En dépit (et à cause) des conditions difficiles qu’ils imposent, les métiers du transport artisanal constituent un des rares secteurs accessibles aux actifs déscolarisés, plutôt jeunes, des villes africaines. Dans son analyse du transport artisanal à Abidjan, Bamako, Harare et Nairobi, SITRASS effectue partout un constat identique :

  • à Abidjan, plus de la moitié des chauffeurs des minibus gbakas enquêtés a moins de 35 ans ; 53 % d’entre eux n’ont fait aucune étude et 32 % n’ont pas dépassé l’école primaire alors que la Côte d’Ivoire affichait, lors du recensement de 1988, un taux de scolarisation de 74 % .
  • à Bamako, 78 % des chauffeurs enquêtés avaient moins de 40 ans ; 48 % n’avaient pas fait d’études, 21 % n’avaient pas dépassé l’école primaire et seulement moins d’un tiers avait suivi des cours dans le secondaire ou, au moins, avait achevé le cycle primaire .
  • à Harare, la moyenne d’âge des chauffeurs de minibus enquêtés était de 33 ans, celle des receveurs, 23 ans ; une minorité (10 %) d’entre eux seulement était allée jusqu’aux études secondaires, un grand nombre (la moitié des chauffeurs et deux tiers des receveurs) n’avait reçu aucune éducation scolaire .
  • à Nairobi, la moyenne d’âge des chauffeurs des minibus matatus interrogés était de 31,5 ans, celle des receveurs, de 26 ans ; les deux tiers des enquêtés avaient fait des études secondaires, le tiers restant n’avait pas dépassé le primaire .

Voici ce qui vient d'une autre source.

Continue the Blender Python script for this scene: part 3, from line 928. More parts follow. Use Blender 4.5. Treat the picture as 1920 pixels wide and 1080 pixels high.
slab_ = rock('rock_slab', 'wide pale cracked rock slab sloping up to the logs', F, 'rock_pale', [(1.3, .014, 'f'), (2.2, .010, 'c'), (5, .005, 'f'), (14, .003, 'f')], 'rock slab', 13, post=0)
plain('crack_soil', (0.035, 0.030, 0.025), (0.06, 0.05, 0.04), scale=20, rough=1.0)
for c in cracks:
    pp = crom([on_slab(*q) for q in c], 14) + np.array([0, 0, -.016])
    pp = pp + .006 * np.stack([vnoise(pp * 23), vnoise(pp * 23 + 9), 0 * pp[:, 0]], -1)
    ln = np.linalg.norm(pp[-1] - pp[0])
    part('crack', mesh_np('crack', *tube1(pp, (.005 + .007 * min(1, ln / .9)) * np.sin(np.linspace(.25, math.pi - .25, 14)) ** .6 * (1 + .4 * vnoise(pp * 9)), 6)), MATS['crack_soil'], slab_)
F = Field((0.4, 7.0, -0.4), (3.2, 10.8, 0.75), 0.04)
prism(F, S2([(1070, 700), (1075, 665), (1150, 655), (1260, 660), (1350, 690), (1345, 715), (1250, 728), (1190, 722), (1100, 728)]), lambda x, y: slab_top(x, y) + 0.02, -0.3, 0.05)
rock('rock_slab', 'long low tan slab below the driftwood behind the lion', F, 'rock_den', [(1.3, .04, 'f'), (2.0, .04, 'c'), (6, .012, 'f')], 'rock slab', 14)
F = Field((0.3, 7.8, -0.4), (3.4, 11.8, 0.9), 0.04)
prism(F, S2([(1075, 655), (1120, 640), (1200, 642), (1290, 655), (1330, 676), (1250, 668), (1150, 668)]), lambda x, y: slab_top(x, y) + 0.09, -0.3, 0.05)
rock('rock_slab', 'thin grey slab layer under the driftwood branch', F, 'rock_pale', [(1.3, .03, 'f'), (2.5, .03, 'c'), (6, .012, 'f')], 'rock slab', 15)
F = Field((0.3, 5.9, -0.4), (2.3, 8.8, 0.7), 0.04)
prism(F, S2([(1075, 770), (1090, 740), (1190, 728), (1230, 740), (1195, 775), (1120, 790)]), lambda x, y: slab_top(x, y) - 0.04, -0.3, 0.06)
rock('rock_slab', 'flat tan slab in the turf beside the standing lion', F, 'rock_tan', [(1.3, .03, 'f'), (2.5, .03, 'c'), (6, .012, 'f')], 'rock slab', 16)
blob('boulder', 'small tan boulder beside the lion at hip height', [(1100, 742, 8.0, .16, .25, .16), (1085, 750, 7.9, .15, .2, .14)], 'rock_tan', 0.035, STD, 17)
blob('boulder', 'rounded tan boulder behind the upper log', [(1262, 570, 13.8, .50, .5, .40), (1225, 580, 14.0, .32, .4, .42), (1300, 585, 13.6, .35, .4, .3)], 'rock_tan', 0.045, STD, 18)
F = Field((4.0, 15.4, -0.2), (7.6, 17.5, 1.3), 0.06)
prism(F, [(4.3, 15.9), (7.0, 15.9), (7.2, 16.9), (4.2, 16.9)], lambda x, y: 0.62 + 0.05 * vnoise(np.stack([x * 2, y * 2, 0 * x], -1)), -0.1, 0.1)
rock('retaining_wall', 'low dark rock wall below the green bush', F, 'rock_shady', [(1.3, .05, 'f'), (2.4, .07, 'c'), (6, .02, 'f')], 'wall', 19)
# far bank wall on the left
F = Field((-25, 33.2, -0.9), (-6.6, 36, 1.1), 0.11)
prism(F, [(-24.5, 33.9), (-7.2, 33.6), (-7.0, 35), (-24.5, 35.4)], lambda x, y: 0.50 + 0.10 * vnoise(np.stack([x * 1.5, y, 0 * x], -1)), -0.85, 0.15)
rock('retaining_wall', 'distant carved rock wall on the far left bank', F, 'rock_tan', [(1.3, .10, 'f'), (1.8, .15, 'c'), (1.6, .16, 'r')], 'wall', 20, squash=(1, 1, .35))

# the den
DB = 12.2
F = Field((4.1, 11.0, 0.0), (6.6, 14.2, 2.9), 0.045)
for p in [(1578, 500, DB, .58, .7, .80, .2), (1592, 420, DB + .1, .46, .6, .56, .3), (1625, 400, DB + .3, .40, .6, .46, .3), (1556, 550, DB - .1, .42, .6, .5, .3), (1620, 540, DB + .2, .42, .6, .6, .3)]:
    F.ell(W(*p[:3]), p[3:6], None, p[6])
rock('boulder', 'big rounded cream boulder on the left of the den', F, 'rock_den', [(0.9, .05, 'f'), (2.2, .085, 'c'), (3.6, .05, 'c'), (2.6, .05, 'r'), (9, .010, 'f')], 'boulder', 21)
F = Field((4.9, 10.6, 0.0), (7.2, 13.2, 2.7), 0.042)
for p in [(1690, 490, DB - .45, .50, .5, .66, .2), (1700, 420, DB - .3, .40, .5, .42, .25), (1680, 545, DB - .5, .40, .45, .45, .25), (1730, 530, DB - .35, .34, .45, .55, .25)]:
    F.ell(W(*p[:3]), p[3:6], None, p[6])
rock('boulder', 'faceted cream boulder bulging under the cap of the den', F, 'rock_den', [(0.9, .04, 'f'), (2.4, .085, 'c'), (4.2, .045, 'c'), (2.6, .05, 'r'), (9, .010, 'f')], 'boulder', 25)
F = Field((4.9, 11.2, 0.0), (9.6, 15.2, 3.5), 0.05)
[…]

Le transport artisanal génère de nombreux petits métiers de débrouille, dont la précarité est encore plus importante que celle des transporteurs. Ces métiers s’adressent en priorité aux plus jeunes, aux citadins les moins instruits et aux couches les plus défavorisées de la population. Si des analyses pour mesurer l’ampleur du phénomène font défaut, une simple observation permet de constater l’envahissement des rues africaines par des petits réparateurs, des colleurs de roues, des échoppes de vendeurs de pièces détachées, de carburant et de lubrifiants mécaniques ou encore de laveurs de voitures dont l’activité dérive du transport artisanal.

Figure 39 : Bendskineur, un métier par défaut

Source : Informations issues d’un entretien de groupe avec des conducteurs de motos-taxis à Douala, 9 octobre 2003

L’aménagement d’un ASPI, en apportant une amélioration de la productivité des transports collectifs, se traduirait automatiquement par une perte d’emplois dans le secteur. Déjà, les taxis doualais couvrent près des deux tiers des déplacements en transport collectif (cf. Chapitre 4, Section II-3-a) avec 2,5 fois moins de conducteurs que les motos-taxis . Sachant qu’un autobus peut accueillir 16 fois plus de passagers qu’un taxi, on devrait logiquement s’attendre à une réduction du nombre d’emplois dans le transport artisanal. Le fait de privilégier une exploitation entrepreneuriale d’un ASPI, avec les économies d’échelle que cela comporte, entraînerait également une réduction des petits métiers qui vivent de l’entretien/réparation automobile au profit d’emplois plus qualifiés mais quantitativement moins importants.

Notes
67.

Cette moyenne statistique a été effectuée sur cinq conducteurs, non propriétaires, à partir des données recueillies par l’enquête quantitative. Si l’effectif est trop faible pour tirer des enseignements solides, ce calcul, conforté par les entretiens qualitatifs, reflète la faiblesse de revenus de ce métier.

68.

Moyennes statistiques sur une dizaine d’opérateurs de taxis et une quinzaine d’opérateurs de bendskins. Là encore, nous ne retiendrons que les tendances.